***** Source data *****

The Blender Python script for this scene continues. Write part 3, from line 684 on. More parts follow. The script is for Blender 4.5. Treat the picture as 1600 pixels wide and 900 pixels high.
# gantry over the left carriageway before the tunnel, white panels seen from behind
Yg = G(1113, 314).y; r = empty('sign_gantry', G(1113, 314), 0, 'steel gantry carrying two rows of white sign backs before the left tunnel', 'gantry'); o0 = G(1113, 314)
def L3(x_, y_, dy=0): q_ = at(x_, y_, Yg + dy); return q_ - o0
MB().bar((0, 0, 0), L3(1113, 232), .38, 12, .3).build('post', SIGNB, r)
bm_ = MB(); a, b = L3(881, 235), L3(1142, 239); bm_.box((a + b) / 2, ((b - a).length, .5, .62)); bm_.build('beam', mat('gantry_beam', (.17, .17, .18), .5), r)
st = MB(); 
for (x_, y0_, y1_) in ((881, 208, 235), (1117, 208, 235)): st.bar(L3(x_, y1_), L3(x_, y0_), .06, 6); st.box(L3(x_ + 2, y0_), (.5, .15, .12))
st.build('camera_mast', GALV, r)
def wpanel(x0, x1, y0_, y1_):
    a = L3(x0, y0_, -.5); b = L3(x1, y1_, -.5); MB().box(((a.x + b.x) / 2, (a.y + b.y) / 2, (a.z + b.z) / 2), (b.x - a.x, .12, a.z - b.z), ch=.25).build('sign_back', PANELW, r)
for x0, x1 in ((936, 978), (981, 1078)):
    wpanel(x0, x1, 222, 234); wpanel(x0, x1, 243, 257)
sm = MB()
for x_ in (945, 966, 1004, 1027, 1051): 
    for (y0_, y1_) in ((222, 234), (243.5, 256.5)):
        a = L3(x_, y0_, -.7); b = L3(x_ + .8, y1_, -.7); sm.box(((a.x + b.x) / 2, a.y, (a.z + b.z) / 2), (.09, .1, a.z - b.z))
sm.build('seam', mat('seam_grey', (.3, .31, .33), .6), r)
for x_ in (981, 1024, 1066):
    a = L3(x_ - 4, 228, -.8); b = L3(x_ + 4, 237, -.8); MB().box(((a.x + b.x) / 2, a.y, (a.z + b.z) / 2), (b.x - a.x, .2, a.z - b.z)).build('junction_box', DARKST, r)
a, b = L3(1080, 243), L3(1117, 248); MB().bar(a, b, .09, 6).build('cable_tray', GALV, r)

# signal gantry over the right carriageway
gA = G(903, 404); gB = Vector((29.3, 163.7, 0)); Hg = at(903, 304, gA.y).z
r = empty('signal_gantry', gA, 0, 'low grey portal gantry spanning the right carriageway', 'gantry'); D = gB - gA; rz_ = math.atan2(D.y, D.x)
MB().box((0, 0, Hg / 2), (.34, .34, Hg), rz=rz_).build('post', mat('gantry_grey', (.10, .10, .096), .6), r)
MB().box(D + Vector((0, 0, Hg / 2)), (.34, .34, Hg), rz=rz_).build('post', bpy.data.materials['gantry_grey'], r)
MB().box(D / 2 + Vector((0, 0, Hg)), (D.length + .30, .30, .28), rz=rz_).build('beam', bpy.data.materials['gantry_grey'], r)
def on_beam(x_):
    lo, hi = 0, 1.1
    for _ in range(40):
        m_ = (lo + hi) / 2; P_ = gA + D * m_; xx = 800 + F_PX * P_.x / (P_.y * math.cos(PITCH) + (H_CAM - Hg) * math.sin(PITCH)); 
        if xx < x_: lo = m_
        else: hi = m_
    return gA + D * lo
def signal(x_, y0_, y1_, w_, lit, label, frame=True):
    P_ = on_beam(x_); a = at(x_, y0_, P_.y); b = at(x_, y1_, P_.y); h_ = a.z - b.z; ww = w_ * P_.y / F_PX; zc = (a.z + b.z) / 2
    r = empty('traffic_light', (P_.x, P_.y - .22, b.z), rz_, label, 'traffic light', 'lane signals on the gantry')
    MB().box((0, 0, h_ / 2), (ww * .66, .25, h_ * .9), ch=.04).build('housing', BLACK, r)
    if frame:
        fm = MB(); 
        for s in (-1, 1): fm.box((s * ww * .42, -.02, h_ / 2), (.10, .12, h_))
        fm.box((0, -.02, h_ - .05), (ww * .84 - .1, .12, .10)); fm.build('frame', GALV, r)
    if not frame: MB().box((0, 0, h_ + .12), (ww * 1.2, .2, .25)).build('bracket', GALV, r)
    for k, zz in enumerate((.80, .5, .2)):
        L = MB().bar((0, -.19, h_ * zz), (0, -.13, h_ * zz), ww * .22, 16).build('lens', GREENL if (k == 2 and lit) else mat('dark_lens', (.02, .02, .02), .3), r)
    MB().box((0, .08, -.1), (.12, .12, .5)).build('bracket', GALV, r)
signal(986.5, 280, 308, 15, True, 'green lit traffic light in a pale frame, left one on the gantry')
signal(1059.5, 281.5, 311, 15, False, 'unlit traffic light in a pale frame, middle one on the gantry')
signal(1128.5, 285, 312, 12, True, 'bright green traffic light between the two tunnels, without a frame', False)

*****

Problem description
Repeat the listing above without any change.

Complete output
The Blender Python script for this scene continues. Write part 3, from line 684 on. More parts follow. The script is for Blender 4.5. Treat the picture as 1600 pixels wide and 900 pixels high.
# gantry over the left carriageway before the tunnel, white panels seen from behind
Yg = G(1113, 314).y; r = empty('sign_gantry', G(1113, 314), 0, 'steel gantry carrying two rows of white sign backs before the left tunnel', 'gantry'); o0 = G(1113, 314)
def L3(x_, y_, dy=0): q_ = at(x_, y_, Yg + dy); return q_ - o0
MB().bar((0, 0, 0), L3(1113, 232), .38, 12, .3).build('post', SIGNB, r)
bm_ = MB(); a, b = L3(881, 235), L3(1142, 239); bm_.box((a + b) / 2, ((b - a).length, .5, .62)); bm_.build('beam', mat('gantry_beam', (.17, .17, .18), .5), r)
st = MB(); 
for (x_, y0_, y1_) in ((881, 208, 235), (1117, 208, 235)): st.bar(L3(x_, y1_), L3(x_, y0_), .06, 6); st.box(L3(x_ + 2, y0_), (.5, .15, .12))
st.build('camera_mast', GALV, r)
def wpanel(x0, x1, y0_, y1_):
    a = L3(x0, y0_, -.5); b = L3(x1, y1_, -.5); MB().box(((a.x + b.x) / 2, (a.y + b.y) / 2, (a.z + b.z) / 2), (b.x - a.x, .12, a.z - b.z), ch=.25).build('sign_back', PANELW, r)
for x0, x1 in ((936, 978), (981, 1078)):
    wpanel(x0, x1, 222, 234); wpanel(x0, x1, 243, 257)
sm = MB()
for x_ in (945, 966, 1004, 1027, 1051): 
    for (y0_, y1_) in ((222, 234), (243.5, 256.5)):
        a = L3(x_, y0_, -.7); b = L3(x_ + .8, y1_, -.7); sm.box(((a.x + b.x) / 2, a.y, (a.z + b.z) / 2), (.09, .1, a.z - b.z))
sm.build('seam', mat('seam_grey', (.3, .31, .33), .6), r)
for x_ in (981, 1024, 1066):
    a = L3(x_ - 4, 228, -.8); b = L3(x_ + 4, 237, -.8); MB().box(((a.x + b.x) / 2, a.y, (a.z + b.z) / 2), (b.x - a.x, .2, a.z - b.z)).build('junction_box', DARKST, r)
a, b = L3(1080, 243), L3(1117, 248); MB().bar(a, b, .09, 6).build('cable_tray', GALV, r)

# signal gantry over the right carriageway
gA = G(903, 404); gB = Vector((29.3, 163.7, 0)); Hg = at(903, 304, gA.y).z
r = empty('signal_gantry', gA, 0, 'low grey portal gantry spanning the right carriageway', 'gantry'); D = gB - gA; rz_ = math.atan2(D.y, D.x)
MB().box((0, 0, Hg / 2), (.34, .34, Hg), rz=rz_).build('post', mat('gantry_grey', (.10, .10, .096), .6), r)
MB().box(D + Vector((0, 0, Hg / 2)), (.34, .34, Hg), rz=rz_).build('post', bpy.data.materials['gantry_grey'], r)
MB().box(D / 2 + Vector((0, 0, Hg)), (D.length + .30, .30, .28), rz=rz_).build('beam', bpy.data.materials['gantry_grey'], r)
def on_beam(x_):
    lo, hi = 0, 1.1
    for _ in range(40):
        m_ = (lo + hi) / 2; P_ = gA + D * m_; xx = 800 + F_PX * P_.x / (P_.y * math.cos(PITCH) + (H_CAM - Hg) * math.sin(PITCH)); 
        if xx < x_: lo = m_
        else: hi = m_
    return gA + D * lo
def signal(x_, y0_, y1_, w_, lit, label, frame=True):
    P_ = on_beam(x_); a = at(x_, y0_, P_.y); b = at(x_, y1_, P_.y); h_ = a.z - b.z; ww = w_ * P_.y / F_PX; zc = (a.z + b.z) / 2
    r = empty('traffic_light', (P_.x, P_.y - .22, b.z), rz_, label, 'traffic light', 'lane signals on the gantry')
    MB().box((0, 0, h_ / 2), (ww * .66, .25, h_ * .9), ch=.04).build('housing', BLACK, r)
    if frame:
        fm = MB(); 
        for s in (-1, 1): fm.box((s * ww * .42, -.02, h_ / 2), (.10, .12, h_))
        fm.box((0, -.02, h_ - .05), (ww * .84 - .1, .12, .10)); fm.build('frame', GALV, r)
    if not frame: MB().box((0, 0, h_ + .12), (ww * 1.2, .2, .25)).build('bracket', GALV, r)
    for k, zz in enumerate((.80, .5, .2)):
        L = MB().bar((0, -.19, h_ * zz), (0, -.13, h_ * zz), ww * .22, 16).build('lens', GREENL if (k == 2 and lit) else mat('dark_lens', (.02, .02, .02), .3), r)
    MB().box((0, .08, -.1), (.12, .12, .5)).build('bracket', GALV, r)
signal(986.5, 280, 308, 15, True, 'green lit traffic light in a pale frame, left one on the gantry')
signal(1059.5, 281.5, 311, 15, False, 'unlit traffic light in a pale frame, middle one on the gantry')
signal(1128.5, 285, 312, 12, True, 'bright green traffic light between the two tunnels, without a frame', False)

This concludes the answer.